→ Task to complete:
Quote every line from the top of the listing down to and including the line that contains "R = math.radians".

[Begin Data segment]

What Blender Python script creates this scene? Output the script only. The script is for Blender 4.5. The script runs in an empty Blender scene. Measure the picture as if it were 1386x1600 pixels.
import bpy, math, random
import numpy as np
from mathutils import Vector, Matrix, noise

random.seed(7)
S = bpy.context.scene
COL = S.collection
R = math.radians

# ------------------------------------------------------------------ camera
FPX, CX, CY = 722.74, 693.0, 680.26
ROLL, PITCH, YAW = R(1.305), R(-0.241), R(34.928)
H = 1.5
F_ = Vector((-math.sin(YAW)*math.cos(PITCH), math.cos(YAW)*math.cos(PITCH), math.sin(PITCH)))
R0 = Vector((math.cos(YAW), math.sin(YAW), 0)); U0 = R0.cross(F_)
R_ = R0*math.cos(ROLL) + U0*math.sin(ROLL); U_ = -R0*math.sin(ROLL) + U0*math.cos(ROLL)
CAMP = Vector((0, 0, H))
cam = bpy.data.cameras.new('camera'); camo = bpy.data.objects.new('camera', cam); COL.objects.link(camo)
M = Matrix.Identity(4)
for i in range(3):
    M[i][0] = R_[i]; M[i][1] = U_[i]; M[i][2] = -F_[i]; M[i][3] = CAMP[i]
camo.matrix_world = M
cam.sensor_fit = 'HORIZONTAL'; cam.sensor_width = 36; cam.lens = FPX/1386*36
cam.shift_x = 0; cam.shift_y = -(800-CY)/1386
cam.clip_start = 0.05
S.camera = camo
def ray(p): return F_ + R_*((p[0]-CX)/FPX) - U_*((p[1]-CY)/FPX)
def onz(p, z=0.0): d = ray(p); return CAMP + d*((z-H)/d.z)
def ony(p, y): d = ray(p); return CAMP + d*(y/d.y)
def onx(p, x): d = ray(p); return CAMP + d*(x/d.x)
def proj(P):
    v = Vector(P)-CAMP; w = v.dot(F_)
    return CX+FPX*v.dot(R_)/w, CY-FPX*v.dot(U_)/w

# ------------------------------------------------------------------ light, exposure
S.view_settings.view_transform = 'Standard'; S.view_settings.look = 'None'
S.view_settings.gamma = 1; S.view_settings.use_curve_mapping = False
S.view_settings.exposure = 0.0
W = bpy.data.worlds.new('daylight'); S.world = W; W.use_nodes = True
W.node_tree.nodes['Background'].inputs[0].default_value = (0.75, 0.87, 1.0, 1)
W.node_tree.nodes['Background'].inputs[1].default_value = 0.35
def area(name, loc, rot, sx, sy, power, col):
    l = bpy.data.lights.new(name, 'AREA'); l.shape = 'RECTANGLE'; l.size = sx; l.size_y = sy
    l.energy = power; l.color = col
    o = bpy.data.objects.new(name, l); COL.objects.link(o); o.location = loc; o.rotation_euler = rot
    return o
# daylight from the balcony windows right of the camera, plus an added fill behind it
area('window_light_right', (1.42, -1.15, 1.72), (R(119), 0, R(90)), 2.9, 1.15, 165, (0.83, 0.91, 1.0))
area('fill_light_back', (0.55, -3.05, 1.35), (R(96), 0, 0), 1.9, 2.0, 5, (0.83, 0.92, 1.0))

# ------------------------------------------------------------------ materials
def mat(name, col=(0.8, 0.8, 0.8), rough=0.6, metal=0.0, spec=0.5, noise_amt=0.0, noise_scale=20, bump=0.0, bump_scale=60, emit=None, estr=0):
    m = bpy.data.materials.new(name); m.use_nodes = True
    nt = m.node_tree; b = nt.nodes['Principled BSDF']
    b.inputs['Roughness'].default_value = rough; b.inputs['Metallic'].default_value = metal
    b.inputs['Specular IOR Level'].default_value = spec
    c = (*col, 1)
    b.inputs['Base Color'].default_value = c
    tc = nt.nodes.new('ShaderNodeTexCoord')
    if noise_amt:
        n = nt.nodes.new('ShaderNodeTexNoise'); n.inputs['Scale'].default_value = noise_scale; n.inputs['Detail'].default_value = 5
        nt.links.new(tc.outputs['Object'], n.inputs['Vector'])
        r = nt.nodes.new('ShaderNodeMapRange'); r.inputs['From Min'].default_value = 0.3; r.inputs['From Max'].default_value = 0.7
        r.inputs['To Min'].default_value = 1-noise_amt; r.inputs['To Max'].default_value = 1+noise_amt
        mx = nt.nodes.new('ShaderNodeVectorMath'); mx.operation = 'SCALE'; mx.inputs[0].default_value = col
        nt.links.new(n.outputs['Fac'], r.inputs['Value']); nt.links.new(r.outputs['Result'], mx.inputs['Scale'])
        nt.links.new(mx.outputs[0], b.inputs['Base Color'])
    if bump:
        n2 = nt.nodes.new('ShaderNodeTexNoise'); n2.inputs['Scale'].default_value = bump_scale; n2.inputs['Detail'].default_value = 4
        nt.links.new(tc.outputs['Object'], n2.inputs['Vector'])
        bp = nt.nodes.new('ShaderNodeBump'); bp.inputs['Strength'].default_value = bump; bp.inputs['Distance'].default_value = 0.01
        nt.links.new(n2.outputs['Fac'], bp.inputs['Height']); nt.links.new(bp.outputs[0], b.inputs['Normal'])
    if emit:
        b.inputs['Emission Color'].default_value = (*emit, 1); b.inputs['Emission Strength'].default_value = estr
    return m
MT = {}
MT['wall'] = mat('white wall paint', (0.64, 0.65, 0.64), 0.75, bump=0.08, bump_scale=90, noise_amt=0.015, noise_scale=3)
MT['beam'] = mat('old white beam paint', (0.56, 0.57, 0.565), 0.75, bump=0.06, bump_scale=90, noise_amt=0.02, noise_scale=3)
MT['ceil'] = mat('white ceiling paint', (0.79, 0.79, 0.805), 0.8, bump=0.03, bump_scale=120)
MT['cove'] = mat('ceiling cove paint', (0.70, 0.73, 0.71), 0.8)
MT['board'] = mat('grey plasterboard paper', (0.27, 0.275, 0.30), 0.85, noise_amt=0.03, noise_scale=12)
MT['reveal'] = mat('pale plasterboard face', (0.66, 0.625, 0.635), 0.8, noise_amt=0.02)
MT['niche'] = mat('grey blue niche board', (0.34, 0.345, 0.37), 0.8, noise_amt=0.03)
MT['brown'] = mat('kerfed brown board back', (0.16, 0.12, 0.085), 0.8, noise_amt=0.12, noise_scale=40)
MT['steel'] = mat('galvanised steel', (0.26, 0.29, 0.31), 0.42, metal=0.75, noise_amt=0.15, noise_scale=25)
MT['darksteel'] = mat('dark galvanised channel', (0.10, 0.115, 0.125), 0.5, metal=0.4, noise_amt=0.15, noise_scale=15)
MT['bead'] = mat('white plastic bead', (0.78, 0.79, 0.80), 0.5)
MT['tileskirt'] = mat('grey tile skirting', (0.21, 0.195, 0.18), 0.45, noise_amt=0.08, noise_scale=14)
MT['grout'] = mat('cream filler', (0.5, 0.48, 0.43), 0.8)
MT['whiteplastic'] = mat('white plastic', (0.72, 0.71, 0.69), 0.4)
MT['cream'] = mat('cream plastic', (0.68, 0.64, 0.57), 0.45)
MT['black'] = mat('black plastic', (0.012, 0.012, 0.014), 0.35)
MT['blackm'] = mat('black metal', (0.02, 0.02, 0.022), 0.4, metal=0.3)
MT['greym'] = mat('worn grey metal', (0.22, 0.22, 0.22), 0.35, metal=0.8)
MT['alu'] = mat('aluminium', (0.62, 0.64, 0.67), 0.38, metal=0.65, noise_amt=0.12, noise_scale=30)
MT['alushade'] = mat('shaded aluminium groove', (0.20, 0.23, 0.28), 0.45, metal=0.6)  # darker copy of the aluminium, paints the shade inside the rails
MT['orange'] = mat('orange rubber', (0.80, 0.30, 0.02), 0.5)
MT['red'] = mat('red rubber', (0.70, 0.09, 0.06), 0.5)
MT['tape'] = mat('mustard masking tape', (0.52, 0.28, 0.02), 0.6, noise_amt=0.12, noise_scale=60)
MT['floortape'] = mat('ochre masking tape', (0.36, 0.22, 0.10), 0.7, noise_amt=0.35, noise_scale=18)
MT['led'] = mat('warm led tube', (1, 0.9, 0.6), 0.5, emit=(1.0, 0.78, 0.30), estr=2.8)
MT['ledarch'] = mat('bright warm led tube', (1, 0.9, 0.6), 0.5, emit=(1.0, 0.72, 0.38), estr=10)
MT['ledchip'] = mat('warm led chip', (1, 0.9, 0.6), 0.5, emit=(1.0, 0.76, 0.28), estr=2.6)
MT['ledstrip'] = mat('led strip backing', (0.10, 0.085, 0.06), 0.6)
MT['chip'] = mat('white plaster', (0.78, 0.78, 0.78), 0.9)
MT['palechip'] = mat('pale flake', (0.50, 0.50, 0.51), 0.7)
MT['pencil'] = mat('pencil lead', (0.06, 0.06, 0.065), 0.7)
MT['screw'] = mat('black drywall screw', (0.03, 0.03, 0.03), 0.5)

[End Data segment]

→ Solution to the exercise:
What Blender Python script creates this scene? Output the script only. The script is for Blender 4.5. The script runs in an empty Blender scene. Measure the picture as if it were 1386x1600 pixels.
import bpy, math, random
import numpy as np
from mathutils import Vector, Matrix, noise

random.seed(7)
S = bpy.context.scene
COL = S.collection
R = math.radians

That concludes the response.